Listening my way through a series of podcasts created by the students of the intro to emerging tech course being taught through the University of Manitoba. The two papers at issue this week are on Communities of Practice and Why Lurkers Lurk (.pdf) . They’re a nicely matched pair for introducing ideas around the contributions that people make in a community learning environment, and seemed to strike a chord with our students in both the live discussions and in the podcasts that the students created in response to this week’s reading as well.
Response no 1 – I’m bad because I lurk
By far the overwhelming response from the students who have posted their podcasts (hem hem to you who have not) is that they felt a little ashamed of their lurking in their learning. There is some feeling that the word ‘lurk’ presents too negative a feeling based on the meaning that the word caries over from other context… but this isn’t the meat of the response. There is almost a sense in which the podcaster/students seem to feel like they are cheating themselves by lurking… like they are somehow “doing it wrong.” There is another, more traditional interpretation, in which they feel like they aren’t contributing to a community and are parasites on the work of others… but I find this ‘doing it wrong’ idea a compelling one. Where is this ‘right’ that they are comparing against? Is this another example of our traditional learning models looming…?

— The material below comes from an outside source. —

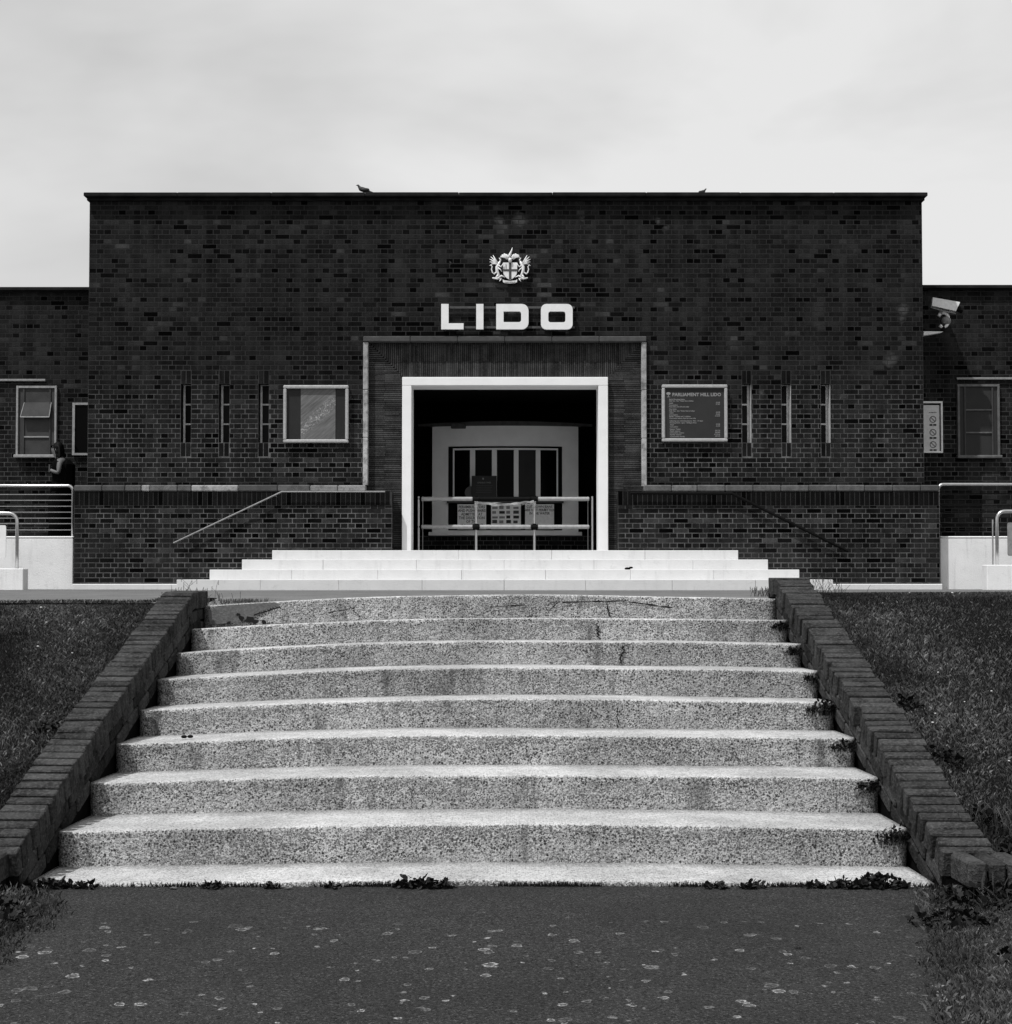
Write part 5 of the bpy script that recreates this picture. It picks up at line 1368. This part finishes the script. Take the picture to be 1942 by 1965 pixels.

The students are drawing a tight connection between their own offline propensity for sitting ‘on the outside’ and not directly participating and their preference for luking online. (which does seem confusing as they feel like their offline learning is not ‘wrong’) And, as they progress from the lurker article to the community of practice article they find the language that they need in ‘legitimate peripheral participation’… lurking with a purpose, as it were.
“‘the purpose is not to learn from talk as a substitute for legitimate peripheral participation; it is to learn to talk as a key to legitimate peripheral participation’.”
(quoted in community of practice article from original Lave/Wenger book)
This then, is the defence of learning… assuming that there is a further goal beyond that. It’s a great defence if your lurking will eventually lead to more direct participation as you move towards the middle and begin to be able ‘to talk’ better within that community. Not that lurking particularly even needs a defence… I mean… how many expert knitters do we really need. I go to a knitting website, and I get information. If you are actually engaged in a community and are not helping, if people have helped you reach a level of proficiency that you then do not pass on… then that’s bad. But, like so many things, I think it just comes down to being honest about where you are, why you’re there, and what people have done for you.
The Community Social Contract
This is not a comment on what you ‘should’ do when you are in a community, but rather, an idea of what’s going. In response to one of my students in the course, I mentioned that teh social contract that is inherent in a community is different then other locations for knowledge acquisition and co-creation. If you are in a library, for instance, searching through books, there is an entire infrastructure (government or school created) that is behind trying to engender a certain kind of learning in a populace, trying to enhance the status of an institution or a particular person. This is not to say that they don’t want people to learn, but rather that these institutions exist in our society for a reason. they are paid for with tax dollars or as part of a business.
A community, on the other hand, is often the result of shared passion, shared interest, or shared self-interest. The social contract that exists is often difficult to read… There are some communities that love lurkers (edtechtalk is certainly one of those, by far the vast majority of our listeners we never hear from) there are others that expect a certain amount of participation… that would rather people ‘contribute’.
For my own part, I like to think of it like my no doubt oversimplified understanding of the word Karma. I don’t expect that most of the communities that I learn from particularly need my contributions. I try to leave behind questions and answers to issues that I have run into in order to leave that information behind me. And, what i particularly try and do is make sure that I participate where and when i can… This is the responsibilty that I have to the overall communities that I work in.
The mantra that i’ve been repeating over and over again lately is this “The stuff that you are reading on the internet, the communities that you interact with are REAL. They are created by real people. Treat them with respect. That is your responsibility as a good citizen.”